Another important difference between the mid-IR system and previous RISTRA applications involves phase matching in ZGP. Singly-resonant OPOs typically achieve their best beam quality when the resonant wave – usually the signal – is least susceptible to undesirable influences from the pump or idler waves. This condition can be achieved by selecting mixing so that the pump and idler share the same polarization and co-propagate. For example, in Ref. [12] we used 0.532(o) → 1.576(o) + 0.803(e) in xz-cut KTP where the 0.532-μm pump and 1.576-μm idler shared o-polarization, while the e-polarized signal – which walks off from the idler and pump – was a mode of the cavity. Switching polarizations so that 0.532(e) → 1.576(e) + 0.803(o) would also work well, but using 0.532(e) → 1.576(o) + 0.803(e), where the pump and signal co-propagate, would make the resonated signal more susceptible to the beam quality of the pump. ZGP offers only 2.050(o) → 3.400(e) + 5.163(e) where the e-polarized signal and idler waves share near identical refractive indices and co-propagate.
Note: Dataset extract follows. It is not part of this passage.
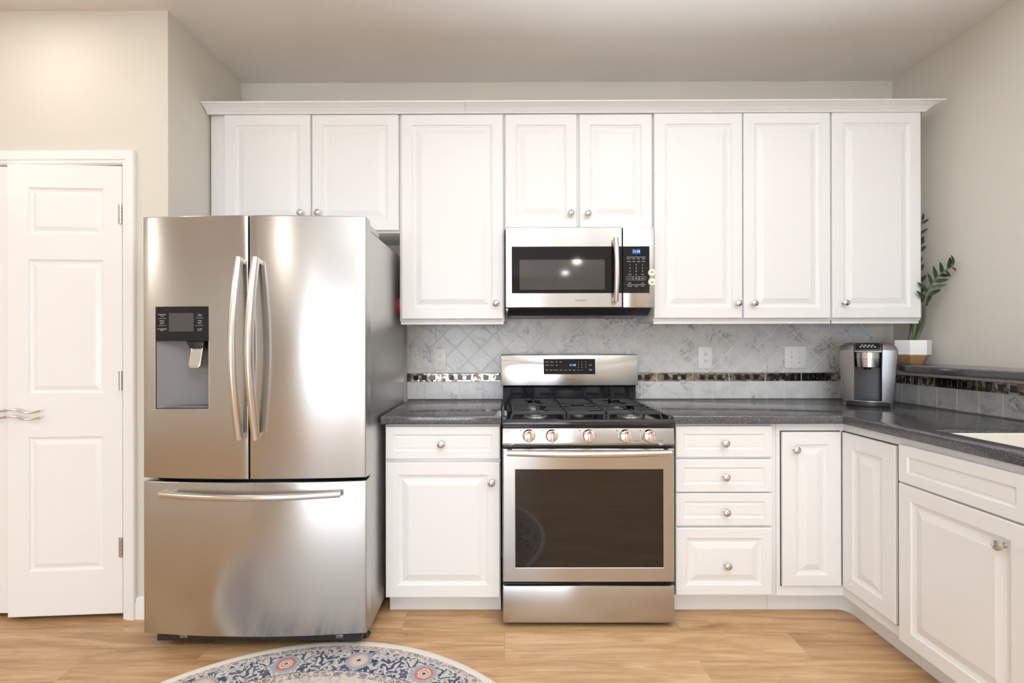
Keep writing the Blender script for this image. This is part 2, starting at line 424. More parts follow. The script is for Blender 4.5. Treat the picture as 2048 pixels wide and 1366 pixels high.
# rear of the room behind the camera, windows left as openings
mb = MB(); y0, y1 = YB-.1, YB
mb.box(XO, -3.3, y0, y1, 0, H); mb.box(.7, XR, y0, y1, 0, H); mb.box(-3.3, .7, y0, y1, 2.17, H); mb.box(-3.3, .7, y0, y1, 0, .06)
struct('wall_rear', mb, M_wall)
mb = MB(); x0, x1 = XO-.1, XO
mb.box(x0, x1, YB, YP+.1, 0, H)
struct('wall_side', mb, M_wall)
mb = MB()
for x in (-3.3, -1.33, -1.27, .64): mb.box(x, x+.06, YB-.06, YB-.01, .06, 2.17)
for z in (.06, 2.09): mb.box(-3.3, .7, YB-.06, YB-.01, z, z+.08)
struct('window_1', mb, M_white)
# door casing: moulded boards round the opening
def casing(mb, pts_in, wdt, yf):
    (xa, za), (xb, zb) = pts_in
    prof = [(0, 0), (0, -.008), (.006, -.011), (.014, -.011), (.018, -.015), (wdt-.012, -.019), (wdt-.004, -.019), (wdt, -.014), (wdt, 0)]
    path = [(xb, 0), (xb, zb), (xa, zb), (xa, 0)]
    V = []
    for d, y in prof: V.append([mb.bm.verts.new((px_, yf+y, pz_)) for px_, pz_ in ((xb+d, 0), (xb+d, zb+d), (xa-d, zb+d), (xa-d, 0))])
    fs = []
    for A, B in zip(V, V[1:]):
        for k in range(3): fs.append(mb.bm.faces.new([A[k], A[k+1], B[k+1], B[k]]))
    for k in (0, 3): fs.append(mb.bm.faces.new([r[k] for r in V]))
    bmesh.ops.recalc_face_normals(mb.bm, faces=fs)
mb = MB(); casing(mb, ((ox0, 0), (cx0, dt+.0)), co0-cx0, YP-.0005); 
mb.box(cx0-.004, cx0, YP-.002, YP+.1, 0, dt); mb.box(ox0, ox0+.004, YP-.002, YP+.1, 0, dt); mb.box(ox0, cx0, YP-.002, YP+.1, dt-.004, dt)
struct('trim_1', mb, M_white, 'white moulded casing around the pantry doors', 'door casing')
def baseb(name, x0, x1, y0, y1, lab):
    mb = MB(); mb.prism([(y0, 0), (y1-.0, 0), (y1, .075), (y1+.004, .085), (y1+.004, .092), (y1+.009, .1), (y0, .1)], 'x', x0, x1); return struct(name, mb, M_white, lab, 'baseboard')
baseb('baseboard_left', co0+.001, XL+.012, YP-.0005, YP-.014, 'short white baseboard between pantry casing and refrigerator')
mb = MB(); mb.box(XL+.0005, XL+.013, YP-.0, -.02, 0, .1, .002); struct('baseboard_return', mb, M_white)

# pantry doors
def leaf(name, label, x_hinge, width, swing, left_side, handle_px):
    """door leaf hinged at x_hinge; swing: how far its free edge stands out"""
    bot, top = .022, dt-.009
    t = thing(name, label, 'door', (x_hinge, YP-.002, 0), 0)
    t['kind'] = 'structure'
    ang = math.asin(swing/width)
    s = -1 if not left_side else 1
    t.rotation_euler = (0, 0, ang if not left_side else -ang)
    a, b = (-width, 0) if not left_side else (0, width)
    fx = width/.497
    pa, pb = a+.092*fx, b-.084*fx
    if left_side: pa, pb = a+.084*fx, b-.092*fx
    prof = [(.004, .006), (.010, .008), (.016, .008), (.030, .003), (.034, .002)]
    pan = [(pa, pb, .225, .832), (pa, pb, 1.03, 1.636), (pa, pb, 1.752, 1.962)]
    mb = MB(); mb.panel(a+.002, b-.002, bot, top, .035, 0, pan, prof, .002); d = mb.build('slab', M_white, t, local=True, angle=7)
    for z in (.325, 1.085, 1.845):
        mb = MB()
        xx = (-.0035 if not left_side else .0035)
        for k in range(5):
            mb.lathe([(.0058, k*.0178+.0006), (.0058, (k+1)*.0178-.0006)], T(xx-.004*(-s if left_side else 1)*0, -.006, z-.0445), 12)
        mb.box(xx-.014 if not left_side else xx, xx if not left_side else xx+.014, -.0015, .001, z-.0445, z+.0445)
        tag(mb.build('hinge', M_knob, t, local=True), 'nickel hinge')
    hx = a+.012 if not left_side else b-.012-.145
    for z in (.953, .923):
        pts = []; mb = MB()
        for k in range(25):
            q = k/24; y = -.022 if .06 < q < .94 else -.001
            pts.append((hx+.145*q, -.024-.0*q, z+.0075*math.sin(q*2*PI*1.02+.2)))
        mb.tube(pts, .0042, 8)
        for q in (.12, .88): mb.tube([(hx+.145*q, 0, z+.0075*math.sin(q*2*PI*1.02+.2)), (hx+.145*q, -.024, z+.0075*math.sin(q*2*PI*1.02+.2))], .0035, 8)
        tag(mb.build('handle', M_knob, t, local=True), 'wavy nickel pull bar')
    return t
leaf('door_1', 'white three-panel pantry door leaf beside the refrigerator, slightly ajar', cx0-.006, LEAF, .034, False, 36)
leaf('door_2', 'white pantry door leaf cut by the left edge of the photo', ox0+.006, LEAF-.004, .0, True, 0)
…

While this mixing should reduce susceptibility of the signal to the beam quality of the pump, the signal can be influenced by the idler. Four mirror reflections for each pass around the signal-resonant one-crystal configuration should eliminate any influence from the idler. However in a two-crystal ZGP RISTRA cavity, where there would be only two mirror reflections between crystals, any undesirable influence from the non-resonant idler may increase.

7. Conclusion

We have demonstrated a broadband operation of ZGP OPO utilizing the RISTRA concept. The 3D image-rotating resonator with birefringent mode cleaning produced a signal OPO beam with almost diffraction-limited beam quality. We achieved 10 mJ in signal-wave output from the ZGP OPO with ~55 mJ pump pulse energy. In principle, the ZGP RISTRA OPO design can operate at pump pulse energy of up to 250 mJ to produce higher energy in the signal wave. The OPO efficiency can be increased by utilizing the flat-topped pump beam profile and switching into single-frequency regime.